-- Supplied data start --

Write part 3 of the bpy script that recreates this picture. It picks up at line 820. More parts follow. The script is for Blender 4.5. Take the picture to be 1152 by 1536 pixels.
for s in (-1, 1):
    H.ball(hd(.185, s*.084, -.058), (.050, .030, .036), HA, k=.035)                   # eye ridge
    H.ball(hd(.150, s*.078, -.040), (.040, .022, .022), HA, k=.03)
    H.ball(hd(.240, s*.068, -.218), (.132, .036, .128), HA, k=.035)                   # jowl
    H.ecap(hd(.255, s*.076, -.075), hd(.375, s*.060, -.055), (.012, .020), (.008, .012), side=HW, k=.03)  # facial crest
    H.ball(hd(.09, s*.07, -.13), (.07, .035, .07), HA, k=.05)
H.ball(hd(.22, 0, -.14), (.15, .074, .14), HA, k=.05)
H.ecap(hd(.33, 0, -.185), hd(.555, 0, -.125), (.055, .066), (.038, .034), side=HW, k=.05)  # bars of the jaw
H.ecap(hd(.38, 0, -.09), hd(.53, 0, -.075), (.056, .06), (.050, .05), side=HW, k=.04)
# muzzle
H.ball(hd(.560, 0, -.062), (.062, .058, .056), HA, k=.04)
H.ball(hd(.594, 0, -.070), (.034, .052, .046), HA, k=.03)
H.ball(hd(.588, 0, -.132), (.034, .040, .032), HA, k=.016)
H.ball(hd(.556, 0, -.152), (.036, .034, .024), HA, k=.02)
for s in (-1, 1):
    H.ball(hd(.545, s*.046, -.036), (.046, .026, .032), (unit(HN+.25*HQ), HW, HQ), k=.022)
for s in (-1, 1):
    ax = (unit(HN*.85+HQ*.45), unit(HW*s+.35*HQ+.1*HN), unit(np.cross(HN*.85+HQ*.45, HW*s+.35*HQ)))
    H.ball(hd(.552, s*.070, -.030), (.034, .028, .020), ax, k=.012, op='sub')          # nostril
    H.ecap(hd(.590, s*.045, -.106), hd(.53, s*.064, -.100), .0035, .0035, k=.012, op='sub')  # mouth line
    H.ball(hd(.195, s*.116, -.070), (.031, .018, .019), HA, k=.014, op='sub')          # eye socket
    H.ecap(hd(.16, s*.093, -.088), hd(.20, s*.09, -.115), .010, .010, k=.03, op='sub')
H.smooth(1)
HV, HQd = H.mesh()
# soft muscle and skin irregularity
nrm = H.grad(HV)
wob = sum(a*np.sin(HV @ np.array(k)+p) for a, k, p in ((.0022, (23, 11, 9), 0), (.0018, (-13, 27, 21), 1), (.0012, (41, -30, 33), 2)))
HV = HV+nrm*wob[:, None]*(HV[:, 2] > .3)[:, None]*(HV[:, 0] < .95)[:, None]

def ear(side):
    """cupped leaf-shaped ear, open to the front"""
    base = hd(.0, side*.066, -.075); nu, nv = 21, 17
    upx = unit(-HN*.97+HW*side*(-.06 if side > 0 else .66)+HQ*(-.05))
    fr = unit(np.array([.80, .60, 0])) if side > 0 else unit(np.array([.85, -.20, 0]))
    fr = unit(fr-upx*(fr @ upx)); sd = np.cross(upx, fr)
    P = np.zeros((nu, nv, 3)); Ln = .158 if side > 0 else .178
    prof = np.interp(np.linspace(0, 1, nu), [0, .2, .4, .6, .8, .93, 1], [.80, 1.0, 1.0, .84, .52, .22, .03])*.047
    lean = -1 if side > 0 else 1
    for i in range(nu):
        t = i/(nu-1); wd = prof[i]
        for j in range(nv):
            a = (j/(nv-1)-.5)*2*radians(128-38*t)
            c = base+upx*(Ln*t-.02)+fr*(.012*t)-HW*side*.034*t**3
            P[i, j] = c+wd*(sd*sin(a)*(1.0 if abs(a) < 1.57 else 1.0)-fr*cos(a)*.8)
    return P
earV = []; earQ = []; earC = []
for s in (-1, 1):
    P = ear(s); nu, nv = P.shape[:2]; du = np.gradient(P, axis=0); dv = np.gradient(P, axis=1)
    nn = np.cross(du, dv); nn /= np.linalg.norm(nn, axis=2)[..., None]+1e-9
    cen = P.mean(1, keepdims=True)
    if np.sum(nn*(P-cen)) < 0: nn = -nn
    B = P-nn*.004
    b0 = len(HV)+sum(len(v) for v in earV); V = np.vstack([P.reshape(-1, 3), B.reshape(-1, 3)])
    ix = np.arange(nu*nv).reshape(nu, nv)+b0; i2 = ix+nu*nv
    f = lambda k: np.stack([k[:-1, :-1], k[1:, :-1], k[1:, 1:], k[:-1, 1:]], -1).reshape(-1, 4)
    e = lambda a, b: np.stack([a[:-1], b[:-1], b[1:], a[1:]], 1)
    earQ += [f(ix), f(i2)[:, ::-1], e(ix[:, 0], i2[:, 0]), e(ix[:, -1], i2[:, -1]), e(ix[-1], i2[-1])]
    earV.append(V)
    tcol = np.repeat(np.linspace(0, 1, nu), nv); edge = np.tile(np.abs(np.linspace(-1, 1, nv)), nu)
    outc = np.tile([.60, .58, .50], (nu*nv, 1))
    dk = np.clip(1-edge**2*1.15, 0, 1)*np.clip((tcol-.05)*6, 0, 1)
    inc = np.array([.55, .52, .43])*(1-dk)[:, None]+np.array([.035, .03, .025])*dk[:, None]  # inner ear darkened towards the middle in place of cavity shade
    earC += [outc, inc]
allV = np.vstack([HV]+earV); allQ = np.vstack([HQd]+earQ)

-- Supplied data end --

Prompt
Write out the material exactly as given.

Completed task
Write part 3 of the bpy script that recreates this picture. It picks up at line 820. More parts follow. The script is for Blender 4.5. Take the picture to be 1152 by 1536 pixels.
for s in (-1, 1):
    H.ball(hd(.185, s*.084, -.058), (.050, .030, .036), HA, k=.035)                   # eye ridge
    H.ball(hd(.150, s*.078, -.040), (.040, .022, .022), HA, k=.03)
    H.ball(hd(.240, s*.068, -.218), (.132, .036, .128), HA, k=.035)                   # jowl
    H.ecap(hd(.255, s*.076, -.075), hd(.375, s*.060, -.055), (.012, .020), (.008, .012), side=HW, k=.03)  # facial crest
    H.ball(hd(.09, s*.07, -.13), (.07, .035, .07), HA, k=.05)
H.ball(hd(.22, 0, -.14), (.15, .074, .14), HA, k=.05)
H.ecap(hd(.33, 0, -.185), hd(.555, 0, -.125), (.055, .066), (.038, .034), side=HW, k=.05)  # bars of the jaw
H.ecap(hd(.38, 0, -.09), hd(.53, 0, -.075), (.056, .06), (.050, .05), side=HW, k=.04)
# muzzle
H.ball(hd(.560, 0, -.062), (.062, .058, .056), HA, k=.04)
H.ball(hd(.594, 0, -.070), (.034, .052, .046), HA, k=.03)
H.ball(hd(.588, 0, -.132), (.034, .040, .032), HA, k=.016)
H.ball(hd(.556, 0, -.152), (.036, .034, .024), HA, k=.02)
for s in (-1, 1):
    H.ball(hd(.545, s*.046, -.036), (.046, .026, .032), (unit(HN+.25*HQ), HW, HQ), k=.022)
for s in (-1, 1):
    ax = (unit(HN*.85+HQ*.45), unit(HW*s+.35*HQ+.1*HN), unit(np.cross(HN*.85+HQ*.45, HW*s+.35*HQ)))
    H.ball(hd(.552, s*.070, -.030), (.034, .028, .020), ax, k=.012, op='sub')          # nostril
    H.ecap(hd(.590, s*.045, -.106), hd(.53, s*.064, -.100), .0035, .0035, k=.012, op='sub')  # mouth line
    H.ball(hd(.195, s*.116, -.070), (.031, .018, .019), HA, k=.014, op='sub')          # eye socket
    H.ecap(hd(.16, s*.093, -.088), hd(.20, s*.09, -.115), .010, .010, k=.03, op='sub')
H.smooth(1)
HV, HQd = H.mesh()
# soft muscle and skin irregularity
nrm = H.grad(HV)
wob = sum(a*np.sin(HV @ np.array(k)+p) for a, k, p in ((.0022, (23, 11, 9), 0), (.0018, (-13, 27, 21), 1), (.0012, (41, -30, 33), 2)))
HV = HV+nrm*wob[:, None]*(HV[:, 2] > .3)[:, None]*(HV[:, 0] < .95)[:, None]

def ear(side):
    """cupped leaf-shaped ear, open to the front"""
    base = hd(.0, side*.066, -.075); nu, nv = 21, 17
    upx = unit(-HN*.97+HW*side*(-.06 if side > 0 else .66)+HQ*(-.05))
    fr = unit(np.array([.80, .60, 0])) if side > 0 else unit(np.array([.85, -.20, 0]))
    fr = unit(fr-upx*(fr @ upx)); sd = np.cross(upx, fr)
    P = np.zeros((nu, nv, 3)); Ln = .158 if side > 0 else .178
    prof = np.interp(np.linspace(0, 1, nu), [0, .2, .4, .6, .8, .93, 1], [.80, 1.0, 1.0, .84, .52, .22, .03])*.047
    lean = -1 if side > 0 else 1
    for i in range(nu):
        t = i/(nu-1); wd = prof[i]
        for j in range(nv):
            a = (j/(nv-1)-.5)*2*radians(128-38*t)
            c = base+upx*(Ln*t-.02)+fr*(.012*t)-HW*side*.034*t**3
            P[i, j] = c+wd*(sd*sin(a)*(1.0 if abs(a) < 1.57 else 1.0)-fr*cos(a)*.8)
    return P
earV = []; earQ = []; earC = []
for s in (-1, 1):
    P = ear(s); nu, nv = P.shape[:2]; du = np.gradient(P, axis=0); dv = np.gradient(P, axis=1)
    nn = np.cross(du, dv); nn /= np.linalg.norm(nn, axis=2)[..., None]+1e-9
    cen = P.mean(1, keepdims=True)
    if np.sum(nn*(P-cen)) < 0: nn = -nn
    B = P-nn*.004
    b0 = len(HV)+sum(len(v) for v in earV); V = np.vstack([P.reshape(-1, 3), B.reshape(-1, 3)])
    ix = np.arange(nu*nv).reshape(nu, nv)+b0; i2 = ix+nu*nv
    f = lambda k: np.stack([k[:-1, :-1], k[1:, :-1], k[1:, 1:], k[:-1, 1:]], -1).reshape(-1, 4)
    e = lambda a, b: np.stack([a[:-1], b[:-1], b[1:], a[1:]], 1)
    earQ += [f(ix), f(i2)[:, ::-1], e(ix[:, 0], i2[:, 0]), e(ix[:, -1], i2[:, -1]), e(ix[-1], i2[-1])]
    earV.append(V)
    tcol = np.repeat(np.linspace(0, 1, nu), nv); edge = np.tile(np.abs(np.linspace(-1, 1, nv)), nu)
    outc = np.tile([.60, .58, .50], (nu*nv, 1))
    dk = np.clip(1-edge**2*1.15, 0, 1)*np.clip((tcol-.05)*6, 0, 1)
    inc = np.array([.55, .52, .43])*(1-dk)[:, None]+np.array([.035, .03, .025])*dk[:, None]  # inner ear darkened towards the middle in place of cavity shade
    earC += [outc, inc]
allV = np.vstack([HV]+earV); allQ = np.vstack([HQd]+earQ)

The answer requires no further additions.